August 31, 2009

VII. Recommendations

To the Transitional, Power-Sharing Government of Zimbabwe

  • Undertake an independently managed program of police and judicial reform with clear timelines and ensure that Zimbabwean civil society enjoys significant and meaningful participation in the process.
  • Place control of the police under new, non-partisan and professional leadership, accountable to an independent supervisory board. Ensure that police work is consistent with the United Nations Code of Conduct for Law Enforcement Officials and other recognized international principles.
  • Ensure full accountability, including prosecutions, for the perpetrators of serious human rights violations, regardless of position or rank, and press for appropriate remedies for victims of abuses.
  • Urgently repeal or amend all national legislation that is incompatible with international and regional human rights law and standards, including the International Covenant on Civil and Political Rights and the African Charter on Human and Peoples’ Rights. Statutes to be repealed or amended should include:
    • The Criminal Law (Codification and Reform) Act(CLA);
    • The Public Order and Security Act (POSA);
    • The Access to Information and Protection of Privacy Act (AIPPA);
    • The Broadcasting Services Act (BSA); and
    • The Criminal Procedure and Evidence Act (CPEA), particularly section 121, concerning the revocation of court-ordered bail.
  • Ensure that new legislation is compatible with Zimbabwe’s international obligations to respect the rights to freedom of expression, peaceful assembly, and association.
  • Ensure that ZANU-PF immediately demobilizes and disarms its youth militia and war veterans groups who are responsible for abuses, and prosecute those members who have perpetrated serious human rights abuses.
  • Take all necessary measures to end impunity. Set up an independent commission of inquiry, with credible civil society panel members, to investigate serious past human rights violations, including those committed during the 2008 election period and in the Marange diamond fields.

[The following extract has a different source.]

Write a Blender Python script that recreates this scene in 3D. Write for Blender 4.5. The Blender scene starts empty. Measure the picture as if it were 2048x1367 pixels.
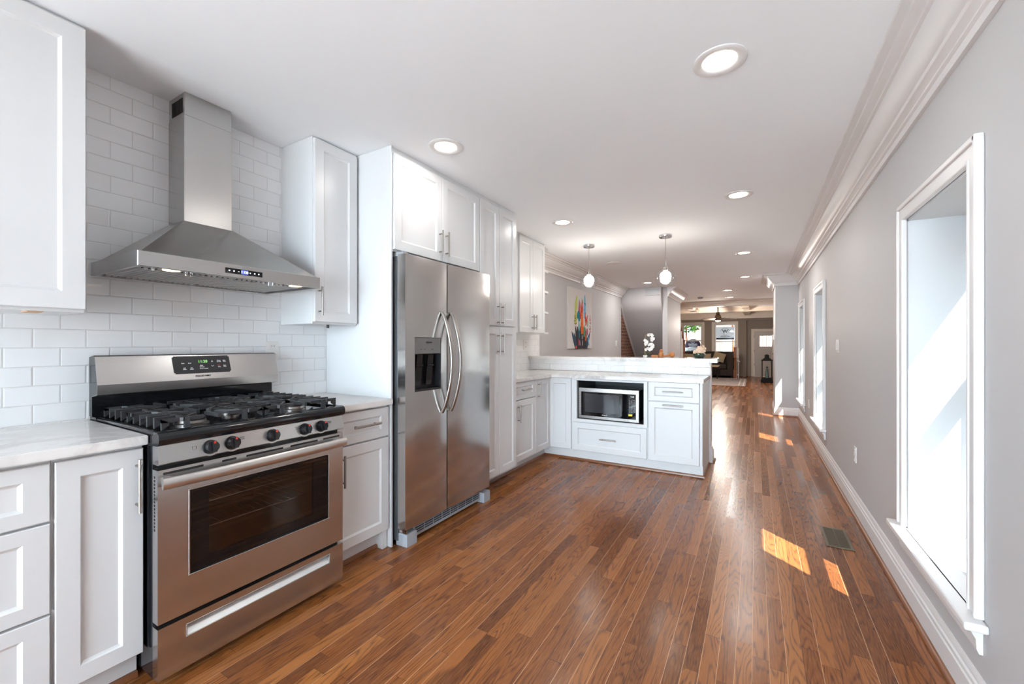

To the Member States of the Southern African Development Community

  • As guarantor of the September 15, 2008 Global Political Agreement, ensure that the Zimbabwean government institutes promised human rights reforms.
  • Promote compliance to the Global Political Agreement and monitor the progress of all parties in carrying out their commitments made under the agreement.
  • Condition the lifting of sanctions against individuals in Zimbabwe with specific actions by ZANU-PF and the achievement of clear human rights benchmarks.
  • Assist Zimbabwe in holding free and fair elections that meet international standards and publicly support full, unfettered international monitoring of future elections well in advance of polling day.
  • Urge Zimbabwe to protect the credibility of the region’s diamond industry by making essential improvements to its management of the Marange diamond fields, and support calls for Zimbabwe’s suspension if it fails to do so.

 

To the European Union and the United States

  • Support all genuine efforts to resolve the political and humanitarian crisis in Zimbabwe by continuing to give priority to the needs of the country’s most vulnerable communities; and re-engage on a broader agenda once the transitional, power-sharing government demonstrates a pattern of concrete and irreversible improvements in policy and actions.
  • Continue to withhold development aid to Zimbabwe in the absence of clear progress in implementing key human rights reforms.
  • Maintain targeted travel sanctions and asset freezes against ZANU-PF and its leadership until ZANU-PF meets specific human rights and good governance benchmarks and until it becomes clear that such changes are irreversible.